Something needs to be done to hold the police accountable and to reduce the possibility for these acts to be perpetuated.
Fortunately, we can easily find help in this matter. In 2018, a watchdog organization offered some suggestions for responding to this barbaric treatment of women in police custody, that plagues both rich and poor countries.
Guided by some of these suggestions, I make the following recommendations that seem most suitable for the Guyana situation:
1) The Commission on Women needs to become fully involved in this issue of how women are treated at police stations.
2) The Commission must have representatives throughout Guyana, who must be contacted, by the police station in their vicinity, whenever a woman is to be detained for over six hours.

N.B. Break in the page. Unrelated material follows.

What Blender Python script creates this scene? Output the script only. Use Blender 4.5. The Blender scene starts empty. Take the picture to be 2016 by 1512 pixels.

3) The Commission must be given the authority and responsibility to visit and monitor women who are being held in custody by the police.
4) This authority must enable them to visit such women at any hour of the day or night.
5) All police stations with holding facilities for women must have at least one female officer on duty at every shift.
6) All police stations with holding facilities for females must have in stock hygiene packs and regular sanitary products for use by female detainees.
7) All police stations with holding facilities for females must also have proper facilities for the healthy disposal of such products.
Let us remember, whether we care to admit it or not, in CARICOM countries our women are seen as the custodians of our decency, our values. To disrespect and shame our women in this manner is to undermine our sense of decency, our virtue.